I’ve recently written several blogs about disruption and innovation (here and here).  I’d like to now relate the two.

Disruption in Business

The new business reality is that customers want things done faster, better, quicker, and with less effort.

Disruptive innovation that uncovers how things get done faster, better, quicker, and with less effort is how small companies with minimal resources can enter a market and meet those customer needs.

Therefore, most true disruptors aren’t setting out just to be disruptors; they are businesses striving to meet the demands and expectations of their customers.

Just like most other business owners, they’re trying to provide a product or service that adds real value for their customers. The best businesses who are the best disruptors are those who are continually innovating.

They find meaning in their innovation that leads to disruption.

Their business strategy is revealed as disruptive only over time as they make their mark, often permanently by changing an entire industry. They never really focus on the question “What is a disruption definition?” because they don’t care. Their priority is in making a difference.

But because disruptive innovation has become synonymous with progress – and everyone likes progress – many companies attempt to style themselves as “disruptive” right from the get-go.

But here’s the secret: not every successful business or product needs to disrupt.   Uber and Southwest Airlines, two famously successful companies, were not disruptors, they expanded the market such that there were more users in the end.

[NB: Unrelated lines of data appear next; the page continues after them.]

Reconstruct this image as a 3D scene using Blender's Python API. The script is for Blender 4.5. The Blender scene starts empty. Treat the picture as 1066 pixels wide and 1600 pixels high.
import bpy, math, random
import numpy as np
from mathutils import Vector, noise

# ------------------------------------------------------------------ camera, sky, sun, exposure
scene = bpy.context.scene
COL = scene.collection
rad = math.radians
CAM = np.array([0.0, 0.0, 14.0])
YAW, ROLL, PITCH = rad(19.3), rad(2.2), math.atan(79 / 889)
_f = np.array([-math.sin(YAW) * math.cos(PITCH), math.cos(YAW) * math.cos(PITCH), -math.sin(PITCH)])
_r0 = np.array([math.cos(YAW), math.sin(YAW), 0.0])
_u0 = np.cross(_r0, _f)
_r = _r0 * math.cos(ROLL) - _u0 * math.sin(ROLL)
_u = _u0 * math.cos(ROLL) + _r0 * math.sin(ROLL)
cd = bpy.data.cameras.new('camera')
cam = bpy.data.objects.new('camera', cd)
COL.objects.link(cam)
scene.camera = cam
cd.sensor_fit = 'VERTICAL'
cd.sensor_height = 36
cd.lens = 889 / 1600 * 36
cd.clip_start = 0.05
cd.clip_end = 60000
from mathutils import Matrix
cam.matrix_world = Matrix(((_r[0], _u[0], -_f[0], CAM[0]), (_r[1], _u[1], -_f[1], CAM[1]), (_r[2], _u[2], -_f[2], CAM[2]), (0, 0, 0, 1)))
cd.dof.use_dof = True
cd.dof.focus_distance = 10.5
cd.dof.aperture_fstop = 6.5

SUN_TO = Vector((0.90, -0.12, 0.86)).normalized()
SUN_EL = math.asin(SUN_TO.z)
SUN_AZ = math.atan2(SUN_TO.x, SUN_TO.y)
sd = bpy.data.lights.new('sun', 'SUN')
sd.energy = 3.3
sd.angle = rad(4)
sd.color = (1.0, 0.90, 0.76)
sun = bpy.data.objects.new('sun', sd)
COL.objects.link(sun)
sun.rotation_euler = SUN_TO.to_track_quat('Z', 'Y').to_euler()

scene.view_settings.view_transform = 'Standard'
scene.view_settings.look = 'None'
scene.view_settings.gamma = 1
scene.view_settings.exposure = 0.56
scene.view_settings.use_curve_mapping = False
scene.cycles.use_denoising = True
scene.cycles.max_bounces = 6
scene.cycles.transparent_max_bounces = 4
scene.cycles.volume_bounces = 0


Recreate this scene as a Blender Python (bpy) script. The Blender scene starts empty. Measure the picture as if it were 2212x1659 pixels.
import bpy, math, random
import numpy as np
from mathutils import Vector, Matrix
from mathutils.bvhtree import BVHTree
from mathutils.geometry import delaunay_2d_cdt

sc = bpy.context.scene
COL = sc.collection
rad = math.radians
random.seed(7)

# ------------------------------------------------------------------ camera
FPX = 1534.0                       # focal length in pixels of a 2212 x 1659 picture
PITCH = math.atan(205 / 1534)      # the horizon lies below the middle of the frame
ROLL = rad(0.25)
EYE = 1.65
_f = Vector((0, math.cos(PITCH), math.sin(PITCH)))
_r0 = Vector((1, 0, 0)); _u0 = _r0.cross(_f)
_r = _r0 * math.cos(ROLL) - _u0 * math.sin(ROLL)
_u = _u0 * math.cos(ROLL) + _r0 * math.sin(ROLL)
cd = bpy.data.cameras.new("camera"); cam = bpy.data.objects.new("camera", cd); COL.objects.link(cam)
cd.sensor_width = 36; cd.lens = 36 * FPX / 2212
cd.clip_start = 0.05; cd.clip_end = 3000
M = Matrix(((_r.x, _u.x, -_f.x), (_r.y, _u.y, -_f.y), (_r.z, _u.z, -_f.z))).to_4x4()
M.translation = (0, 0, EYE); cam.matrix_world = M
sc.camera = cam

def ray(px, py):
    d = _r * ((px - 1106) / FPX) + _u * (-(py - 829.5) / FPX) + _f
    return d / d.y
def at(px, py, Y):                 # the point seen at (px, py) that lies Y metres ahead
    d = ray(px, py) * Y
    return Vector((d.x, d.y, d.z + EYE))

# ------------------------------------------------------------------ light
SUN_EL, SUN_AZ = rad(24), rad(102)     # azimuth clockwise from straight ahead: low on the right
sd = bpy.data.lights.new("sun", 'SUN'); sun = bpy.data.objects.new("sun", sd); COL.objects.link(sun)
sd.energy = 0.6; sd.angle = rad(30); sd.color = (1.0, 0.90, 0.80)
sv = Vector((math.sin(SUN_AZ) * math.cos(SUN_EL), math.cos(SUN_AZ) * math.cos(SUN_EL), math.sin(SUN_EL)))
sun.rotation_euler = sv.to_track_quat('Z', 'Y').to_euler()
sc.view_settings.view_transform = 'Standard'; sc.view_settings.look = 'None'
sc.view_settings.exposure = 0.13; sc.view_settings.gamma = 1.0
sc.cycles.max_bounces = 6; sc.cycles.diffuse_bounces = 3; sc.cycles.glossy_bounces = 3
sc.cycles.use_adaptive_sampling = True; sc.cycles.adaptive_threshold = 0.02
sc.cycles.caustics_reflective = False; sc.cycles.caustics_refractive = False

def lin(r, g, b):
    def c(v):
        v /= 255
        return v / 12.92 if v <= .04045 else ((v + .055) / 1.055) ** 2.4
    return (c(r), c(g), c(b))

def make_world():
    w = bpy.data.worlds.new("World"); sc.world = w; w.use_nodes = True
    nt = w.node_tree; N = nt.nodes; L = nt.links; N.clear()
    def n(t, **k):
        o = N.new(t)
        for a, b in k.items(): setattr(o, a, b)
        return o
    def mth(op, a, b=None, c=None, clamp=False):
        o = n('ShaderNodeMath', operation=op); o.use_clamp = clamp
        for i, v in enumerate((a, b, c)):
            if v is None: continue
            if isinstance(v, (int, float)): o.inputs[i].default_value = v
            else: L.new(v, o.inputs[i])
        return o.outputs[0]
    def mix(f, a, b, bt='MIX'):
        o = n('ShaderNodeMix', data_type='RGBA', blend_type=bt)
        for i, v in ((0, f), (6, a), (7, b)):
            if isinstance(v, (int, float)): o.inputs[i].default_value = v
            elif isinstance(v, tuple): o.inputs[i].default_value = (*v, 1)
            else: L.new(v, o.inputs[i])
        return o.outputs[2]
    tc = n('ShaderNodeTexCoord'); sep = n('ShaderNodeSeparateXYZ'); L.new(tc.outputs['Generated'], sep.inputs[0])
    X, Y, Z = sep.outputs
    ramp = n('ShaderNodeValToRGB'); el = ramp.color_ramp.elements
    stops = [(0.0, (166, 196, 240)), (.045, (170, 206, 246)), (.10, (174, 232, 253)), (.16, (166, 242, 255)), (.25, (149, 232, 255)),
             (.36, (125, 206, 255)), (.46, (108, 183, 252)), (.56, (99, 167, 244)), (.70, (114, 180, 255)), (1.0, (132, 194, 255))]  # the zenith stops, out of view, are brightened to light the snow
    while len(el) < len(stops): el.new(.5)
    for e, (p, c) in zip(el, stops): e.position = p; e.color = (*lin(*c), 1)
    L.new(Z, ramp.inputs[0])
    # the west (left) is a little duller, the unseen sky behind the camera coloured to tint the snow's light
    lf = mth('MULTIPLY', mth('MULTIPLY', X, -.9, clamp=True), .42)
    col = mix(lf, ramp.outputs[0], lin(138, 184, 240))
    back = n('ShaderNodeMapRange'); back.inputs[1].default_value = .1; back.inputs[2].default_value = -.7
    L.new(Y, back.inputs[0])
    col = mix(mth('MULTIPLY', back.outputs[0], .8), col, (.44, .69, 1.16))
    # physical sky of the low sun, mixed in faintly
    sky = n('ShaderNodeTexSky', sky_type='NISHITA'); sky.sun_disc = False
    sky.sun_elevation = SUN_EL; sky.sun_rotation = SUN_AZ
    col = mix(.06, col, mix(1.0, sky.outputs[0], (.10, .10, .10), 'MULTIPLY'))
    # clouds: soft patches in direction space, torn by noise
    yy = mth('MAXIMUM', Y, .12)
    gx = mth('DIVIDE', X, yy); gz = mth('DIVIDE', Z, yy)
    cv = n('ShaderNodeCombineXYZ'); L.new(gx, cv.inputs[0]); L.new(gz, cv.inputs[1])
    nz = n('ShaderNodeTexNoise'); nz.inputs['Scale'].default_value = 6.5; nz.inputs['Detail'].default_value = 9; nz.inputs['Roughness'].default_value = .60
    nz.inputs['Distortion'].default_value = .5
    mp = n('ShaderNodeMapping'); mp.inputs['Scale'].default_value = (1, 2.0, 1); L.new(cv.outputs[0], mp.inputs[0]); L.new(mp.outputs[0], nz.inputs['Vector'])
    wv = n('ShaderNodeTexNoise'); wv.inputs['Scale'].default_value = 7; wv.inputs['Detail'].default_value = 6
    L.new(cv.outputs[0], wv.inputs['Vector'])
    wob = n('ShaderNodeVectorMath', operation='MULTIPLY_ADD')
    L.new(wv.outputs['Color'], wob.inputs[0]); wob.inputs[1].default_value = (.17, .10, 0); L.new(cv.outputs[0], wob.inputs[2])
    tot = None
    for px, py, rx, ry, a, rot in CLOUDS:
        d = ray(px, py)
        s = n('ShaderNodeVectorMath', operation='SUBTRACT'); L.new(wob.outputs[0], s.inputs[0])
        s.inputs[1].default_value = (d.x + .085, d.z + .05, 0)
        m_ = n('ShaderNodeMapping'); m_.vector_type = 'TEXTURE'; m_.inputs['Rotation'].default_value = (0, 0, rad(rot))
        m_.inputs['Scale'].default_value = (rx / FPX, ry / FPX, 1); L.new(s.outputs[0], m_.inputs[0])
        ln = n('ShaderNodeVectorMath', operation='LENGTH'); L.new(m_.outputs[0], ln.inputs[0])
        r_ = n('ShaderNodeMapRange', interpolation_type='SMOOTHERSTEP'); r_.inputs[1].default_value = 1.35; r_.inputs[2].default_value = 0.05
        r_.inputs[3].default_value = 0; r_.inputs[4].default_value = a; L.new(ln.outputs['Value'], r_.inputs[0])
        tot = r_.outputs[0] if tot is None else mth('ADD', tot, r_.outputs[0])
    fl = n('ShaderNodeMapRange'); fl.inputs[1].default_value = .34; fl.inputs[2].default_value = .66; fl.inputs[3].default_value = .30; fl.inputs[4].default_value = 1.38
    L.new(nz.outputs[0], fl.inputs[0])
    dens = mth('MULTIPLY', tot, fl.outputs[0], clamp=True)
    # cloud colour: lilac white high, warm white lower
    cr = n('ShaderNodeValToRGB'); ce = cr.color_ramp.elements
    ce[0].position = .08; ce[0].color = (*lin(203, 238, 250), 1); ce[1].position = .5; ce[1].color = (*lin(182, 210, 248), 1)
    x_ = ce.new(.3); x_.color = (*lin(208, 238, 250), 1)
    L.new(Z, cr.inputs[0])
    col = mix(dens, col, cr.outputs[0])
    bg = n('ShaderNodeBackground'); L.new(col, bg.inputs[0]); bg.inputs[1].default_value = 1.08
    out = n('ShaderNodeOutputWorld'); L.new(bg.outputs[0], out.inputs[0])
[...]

Innovation – Business Success

Most entrepreneurs are naturally innovative, and most innovators have dreams of changing the world. This is one of the reasons why business disruption is so appealing.  But being an entrepreneur is not synonymous with disruption, the goal is to be successful, to grow, and to be profitable.

Unfortunately, many business owners confuse being disruptive with growth.  This is a mistake; their focus is trained outside of their core business.

To be both innovative and disruptive, remember:

  • Disruptive innovation requires keeping in touch with technological advances in your industry so you can stay one step ahead.
  • You want to disrupt instead of being disrupted, so keep a pulse on your competition.
  • Don’t be afraid to disrupt your own brand.

The Bible

Many great CEOs are also great disruptors. However, Jesus was the most significant disruptor of all time.

Here are four disruptive disciplines that Jesus practiced.

  1. Jesus practiced the disruptive discipline of challenging the status quo. Jesus knew that there was a better way.
  2. Jesus practiced the disruptive discipline of calling rookies (disciples) to help lead His efforts. He was able to see in these rookies what outsiders cannot see.
  3. Jesus practiced the disruptive discipline of creating new models. Disruption is about finding a new and better way.
  4. Jesus practiced the disruptive discipline of committing to new beliefs. Disruption does not happen without risk and total commitment.

Jesus wants to be the disruptor of our lives so that He can create whole new lives in us.

Follow His practices in your business, and you will see success.